Elizabeth Najjar, 16, posted an 18-minute Facebook video on April 1 in which she spoke against both the recent March For Our Lives event and students who have walked out of school to press for tougher gun control.

"It's not the guns that kill, it's really not the guns that kill," she says in her video. "If you see a gun sitting on the counter, it's not just going to kill someone. The person has to pick it up and kill someone, that's a fact, it's people killing people."

Najjar went on to claim that employees at Freedom High School in Chantilly, Va., have discriminated against her conservative views, including making her take off a hat because it had a gun manufacturer's logo on it. In another instance, the 16-year-old claims she had her backpack searched because she was seen with a magazine about police and army gear.

But according to school officials, Najjar was only asked to edit out a section of the video because she mentioned a transgender student by name in it.

“This had nothing to do with the Second Amendment,” London County Public Schools Public Information Officer Wayde Byard told The Washington Examiner. “The video mentioned a minor student as transgender by name without the student’s knowledge or permission."

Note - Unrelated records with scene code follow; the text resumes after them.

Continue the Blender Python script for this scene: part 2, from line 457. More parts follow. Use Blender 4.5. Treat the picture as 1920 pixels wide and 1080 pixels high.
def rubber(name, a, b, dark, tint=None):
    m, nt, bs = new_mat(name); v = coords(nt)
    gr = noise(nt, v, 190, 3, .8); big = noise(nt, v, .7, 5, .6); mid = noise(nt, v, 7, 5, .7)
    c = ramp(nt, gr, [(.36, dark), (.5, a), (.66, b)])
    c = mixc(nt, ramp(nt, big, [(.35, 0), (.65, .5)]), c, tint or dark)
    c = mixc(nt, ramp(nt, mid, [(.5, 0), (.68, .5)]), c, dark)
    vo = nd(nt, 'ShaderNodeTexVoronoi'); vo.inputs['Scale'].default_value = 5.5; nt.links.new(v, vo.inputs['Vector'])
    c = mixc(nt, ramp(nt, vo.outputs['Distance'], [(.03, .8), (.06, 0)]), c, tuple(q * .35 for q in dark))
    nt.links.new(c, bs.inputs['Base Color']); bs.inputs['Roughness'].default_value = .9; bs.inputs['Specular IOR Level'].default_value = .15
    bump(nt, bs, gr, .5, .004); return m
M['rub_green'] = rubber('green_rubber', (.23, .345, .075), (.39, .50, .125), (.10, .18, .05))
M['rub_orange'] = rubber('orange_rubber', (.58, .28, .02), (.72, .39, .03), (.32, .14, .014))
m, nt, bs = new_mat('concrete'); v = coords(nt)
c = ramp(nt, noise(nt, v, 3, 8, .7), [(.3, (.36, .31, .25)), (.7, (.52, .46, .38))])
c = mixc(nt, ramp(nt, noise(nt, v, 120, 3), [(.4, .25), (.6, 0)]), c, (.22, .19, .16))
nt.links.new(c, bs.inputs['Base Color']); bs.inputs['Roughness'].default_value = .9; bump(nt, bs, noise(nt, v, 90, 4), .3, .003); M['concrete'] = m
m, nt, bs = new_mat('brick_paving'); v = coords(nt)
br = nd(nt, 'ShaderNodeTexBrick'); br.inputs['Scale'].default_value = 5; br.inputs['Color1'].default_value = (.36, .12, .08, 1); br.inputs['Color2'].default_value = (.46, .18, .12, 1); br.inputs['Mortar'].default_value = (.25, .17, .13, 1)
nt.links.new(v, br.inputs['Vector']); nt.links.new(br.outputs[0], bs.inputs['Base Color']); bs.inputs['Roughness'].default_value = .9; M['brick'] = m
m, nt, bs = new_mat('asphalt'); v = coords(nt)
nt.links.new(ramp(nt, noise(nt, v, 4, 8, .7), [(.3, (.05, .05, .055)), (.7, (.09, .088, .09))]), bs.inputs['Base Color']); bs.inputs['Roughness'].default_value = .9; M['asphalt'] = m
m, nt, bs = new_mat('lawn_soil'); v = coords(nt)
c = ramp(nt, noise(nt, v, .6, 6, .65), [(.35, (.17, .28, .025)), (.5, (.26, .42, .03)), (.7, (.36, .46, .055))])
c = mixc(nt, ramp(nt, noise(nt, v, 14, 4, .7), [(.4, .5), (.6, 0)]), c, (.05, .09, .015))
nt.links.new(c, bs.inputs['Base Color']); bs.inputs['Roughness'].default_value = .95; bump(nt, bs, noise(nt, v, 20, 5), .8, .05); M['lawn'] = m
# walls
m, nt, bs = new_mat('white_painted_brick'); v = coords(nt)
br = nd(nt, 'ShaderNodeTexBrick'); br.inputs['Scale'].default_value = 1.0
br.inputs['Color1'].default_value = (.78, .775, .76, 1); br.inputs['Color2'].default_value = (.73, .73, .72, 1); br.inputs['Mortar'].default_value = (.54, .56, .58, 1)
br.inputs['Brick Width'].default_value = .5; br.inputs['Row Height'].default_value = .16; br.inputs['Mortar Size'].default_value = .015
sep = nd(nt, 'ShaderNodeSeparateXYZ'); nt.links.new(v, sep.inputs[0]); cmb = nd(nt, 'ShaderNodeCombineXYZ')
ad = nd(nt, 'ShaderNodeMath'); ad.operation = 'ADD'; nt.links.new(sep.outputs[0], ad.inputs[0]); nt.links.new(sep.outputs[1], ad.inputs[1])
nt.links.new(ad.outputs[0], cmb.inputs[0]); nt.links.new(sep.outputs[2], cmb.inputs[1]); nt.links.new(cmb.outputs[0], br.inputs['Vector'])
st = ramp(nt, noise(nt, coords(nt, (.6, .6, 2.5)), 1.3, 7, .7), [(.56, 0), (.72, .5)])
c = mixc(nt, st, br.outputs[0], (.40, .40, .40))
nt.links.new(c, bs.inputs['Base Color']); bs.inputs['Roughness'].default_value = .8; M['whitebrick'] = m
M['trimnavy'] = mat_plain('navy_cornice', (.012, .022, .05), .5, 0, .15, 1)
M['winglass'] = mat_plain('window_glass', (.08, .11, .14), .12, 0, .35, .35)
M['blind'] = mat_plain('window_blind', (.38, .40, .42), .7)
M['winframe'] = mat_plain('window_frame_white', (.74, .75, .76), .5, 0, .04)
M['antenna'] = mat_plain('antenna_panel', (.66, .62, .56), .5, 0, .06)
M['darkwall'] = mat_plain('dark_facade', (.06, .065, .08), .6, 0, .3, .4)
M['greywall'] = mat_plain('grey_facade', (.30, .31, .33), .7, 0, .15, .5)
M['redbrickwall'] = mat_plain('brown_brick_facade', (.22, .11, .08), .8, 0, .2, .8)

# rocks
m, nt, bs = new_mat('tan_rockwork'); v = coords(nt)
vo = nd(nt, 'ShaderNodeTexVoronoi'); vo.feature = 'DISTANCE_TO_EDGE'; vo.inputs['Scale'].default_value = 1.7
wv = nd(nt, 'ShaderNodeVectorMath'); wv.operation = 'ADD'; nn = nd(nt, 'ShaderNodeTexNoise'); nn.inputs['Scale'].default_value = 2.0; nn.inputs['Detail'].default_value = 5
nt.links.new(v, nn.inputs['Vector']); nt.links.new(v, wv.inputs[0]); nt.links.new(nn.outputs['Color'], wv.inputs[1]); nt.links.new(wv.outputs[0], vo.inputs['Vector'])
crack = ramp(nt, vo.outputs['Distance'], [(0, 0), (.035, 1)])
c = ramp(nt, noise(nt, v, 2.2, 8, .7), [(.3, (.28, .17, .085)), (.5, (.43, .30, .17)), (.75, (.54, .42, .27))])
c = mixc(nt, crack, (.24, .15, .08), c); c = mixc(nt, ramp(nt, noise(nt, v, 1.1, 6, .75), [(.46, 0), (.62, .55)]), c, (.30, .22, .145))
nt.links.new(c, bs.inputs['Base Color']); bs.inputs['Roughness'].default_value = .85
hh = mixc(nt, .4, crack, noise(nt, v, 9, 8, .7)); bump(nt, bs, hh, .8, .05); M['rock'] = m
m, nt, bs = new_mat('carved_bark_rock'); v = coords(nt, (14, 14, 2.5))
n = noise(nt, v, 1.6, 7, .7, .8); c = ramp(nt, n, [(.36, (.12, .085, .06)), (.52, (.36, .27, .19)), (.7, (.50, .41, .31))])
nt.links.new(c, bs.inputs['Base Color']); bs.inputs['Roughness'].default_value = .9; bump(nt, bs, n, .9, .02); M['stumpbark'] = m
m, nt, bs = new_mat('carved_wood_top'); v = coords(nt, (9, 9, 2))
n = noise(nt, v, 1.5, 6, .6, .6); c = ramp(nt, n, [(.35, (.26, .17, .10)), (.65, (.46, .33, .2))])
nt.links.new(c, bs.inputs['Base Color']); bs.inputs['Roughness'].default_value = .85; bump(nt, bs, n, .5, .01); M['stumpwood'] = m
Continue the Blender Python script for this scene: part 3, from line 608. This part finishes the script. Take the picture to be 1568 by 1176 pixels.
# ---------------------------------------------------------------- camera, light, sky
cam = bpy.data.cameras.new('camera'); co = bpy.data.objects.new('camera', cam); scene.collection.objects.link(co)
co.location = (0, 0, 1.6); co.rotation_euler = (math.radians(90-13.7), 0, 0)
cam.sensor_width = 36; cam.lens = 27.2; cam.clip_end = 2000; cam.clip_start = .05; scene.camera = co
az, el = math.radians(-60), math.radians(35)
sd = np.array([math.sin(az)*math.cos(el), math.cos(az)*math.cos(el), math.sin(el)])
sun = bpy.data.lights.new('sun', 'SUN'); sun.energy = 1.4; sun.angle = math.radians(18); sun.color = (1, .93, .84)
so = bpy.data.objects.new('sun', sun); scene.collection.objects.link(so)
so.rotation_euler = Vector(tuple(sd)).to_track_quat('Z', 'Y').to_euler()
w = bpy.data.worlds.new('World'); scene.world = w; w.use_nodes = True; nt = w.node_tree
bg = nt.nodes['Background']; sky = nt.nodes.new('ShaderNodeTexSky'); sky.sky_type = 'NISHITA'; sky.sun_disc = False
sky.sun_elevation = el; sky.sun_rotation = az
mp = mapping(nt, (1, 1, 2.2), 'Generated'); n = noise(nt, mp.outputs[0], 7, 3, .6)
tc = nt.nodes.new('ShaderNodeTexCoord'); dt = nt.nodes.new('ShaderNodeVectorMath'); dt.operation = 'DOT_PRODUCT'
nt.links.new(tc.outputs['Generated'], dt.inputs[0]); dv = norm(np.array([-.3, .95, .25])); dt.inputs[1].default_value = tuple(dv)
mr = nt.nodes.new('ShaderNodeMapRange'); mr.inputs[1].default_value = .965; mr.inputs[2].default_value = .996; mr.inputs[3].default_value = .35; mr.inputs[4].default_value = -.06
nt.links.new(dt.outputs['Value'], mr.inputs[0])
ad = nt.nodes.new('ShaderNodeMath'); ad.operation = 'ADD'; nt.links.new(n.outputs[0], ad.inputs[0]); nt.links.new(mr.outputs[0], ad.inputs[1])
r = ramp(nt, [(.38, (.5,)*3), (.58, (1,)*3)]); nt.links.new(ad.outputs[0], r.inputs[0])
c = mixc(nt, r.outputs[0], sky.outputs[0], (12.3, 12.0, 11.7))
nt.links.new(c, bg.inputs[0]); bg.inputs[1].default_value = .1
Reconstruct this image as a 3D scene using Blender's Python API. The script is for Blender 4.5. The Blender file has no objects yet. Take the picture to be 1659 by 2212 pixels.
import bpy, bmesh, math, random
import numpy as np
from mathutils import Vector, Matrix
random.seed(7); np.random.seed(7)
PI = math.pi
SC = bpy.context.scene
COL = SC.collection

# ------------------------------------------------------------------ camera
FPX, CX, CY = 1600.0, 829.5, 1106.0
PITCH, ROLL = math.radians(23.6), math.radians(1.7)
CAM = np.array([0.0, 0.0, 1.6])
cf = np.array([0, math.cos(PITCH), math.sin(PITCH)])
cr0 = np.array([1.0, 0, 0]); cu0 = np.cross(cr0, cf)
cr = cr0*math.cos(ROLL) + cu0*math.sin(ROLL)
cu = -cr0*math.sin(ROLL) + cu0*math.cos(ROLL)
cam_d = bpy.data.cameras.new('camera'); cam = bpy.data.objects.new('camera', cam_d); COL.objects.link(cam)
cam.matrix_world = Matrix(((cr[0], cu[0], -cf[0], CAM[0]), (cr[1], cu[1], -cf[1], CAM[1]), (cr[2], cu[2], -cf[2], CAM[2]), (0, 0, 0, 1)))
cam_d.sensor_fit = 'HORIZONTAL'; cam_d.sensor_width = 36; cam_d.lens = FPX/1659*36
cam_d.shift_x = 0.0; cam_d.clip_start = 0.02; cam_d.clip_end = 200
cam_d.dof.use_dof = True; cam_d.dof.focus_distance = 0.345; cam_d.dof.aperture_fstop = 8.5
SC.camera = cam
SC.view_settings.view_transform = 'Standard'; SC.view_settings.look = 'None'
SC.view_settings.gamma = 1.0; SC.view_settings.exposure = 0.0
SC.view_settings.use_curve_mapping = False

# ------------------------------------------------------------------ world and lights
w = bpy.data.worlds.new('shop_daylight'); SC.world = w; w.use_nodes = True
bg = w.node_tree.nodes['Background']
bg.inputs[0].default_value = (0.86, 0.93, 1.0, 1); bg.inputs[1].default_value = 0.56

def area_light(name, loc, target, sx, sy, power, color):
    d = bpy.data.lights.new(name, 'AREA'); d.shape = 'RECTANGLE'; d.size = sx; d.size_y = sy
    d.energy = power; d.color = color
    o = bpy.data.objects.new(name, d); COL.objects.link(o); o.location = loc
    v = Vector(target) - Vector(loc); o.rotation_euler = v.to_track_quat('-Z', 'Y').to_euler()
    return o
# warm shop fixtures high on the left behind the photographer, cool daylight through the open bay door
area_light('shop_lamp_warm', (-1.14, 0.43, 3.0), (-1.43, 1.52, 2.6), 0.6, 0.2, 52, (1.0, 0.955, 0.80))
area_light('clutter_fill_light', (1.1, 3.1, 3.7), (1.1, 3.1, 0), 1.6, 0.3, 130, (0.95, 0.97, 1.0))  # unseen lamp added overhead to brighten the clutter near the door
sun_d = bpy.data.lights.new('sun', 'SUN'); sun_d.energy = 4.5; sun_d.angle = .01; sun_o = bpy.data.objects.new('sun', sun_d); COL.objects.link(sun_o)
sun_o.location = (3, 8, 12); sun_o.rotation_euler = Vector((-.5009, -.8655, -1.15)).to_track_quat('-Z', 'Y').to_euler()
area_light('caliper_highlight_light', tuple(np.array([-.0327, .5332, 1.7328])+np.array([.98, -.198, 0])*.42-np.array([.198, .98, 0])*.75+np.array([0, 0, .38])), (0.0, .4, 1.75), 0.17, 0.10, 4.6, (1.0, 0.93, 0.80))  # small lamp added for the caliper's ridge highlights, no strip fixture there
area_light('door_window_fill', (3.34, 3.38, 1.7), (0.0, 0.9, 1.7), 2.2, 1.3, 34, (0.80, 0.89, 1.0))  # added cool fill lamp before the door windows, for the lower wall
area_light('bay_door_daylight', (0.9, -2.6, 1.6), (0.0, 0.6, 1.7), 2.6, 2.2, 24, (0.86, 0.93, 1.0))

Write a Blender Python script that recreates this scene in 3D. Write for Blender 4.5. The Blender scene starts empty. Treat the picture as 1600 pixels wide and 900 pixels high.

Byard told Fox News in an email that she was suggested to edit out a part of the video where she mentioned "personal information about another student’s private life, using the student’s name, without the student’s permission."

The video, which has racked up over 64,000 views, drew the attention of Fox News contributor Tomi Lahren, who wrote on Twitter "My friend Elizabeth posted this Facebook LIVE supporting the Second Amendment. Today her school administrators asked her to take it down because it “offended” other students. Free speech doesn’t end where feelings begin. Enough of this."

Byard told Fox News that school officials have never disciplined a student who made a video "in any manner" for statements in support of the Second Amendment.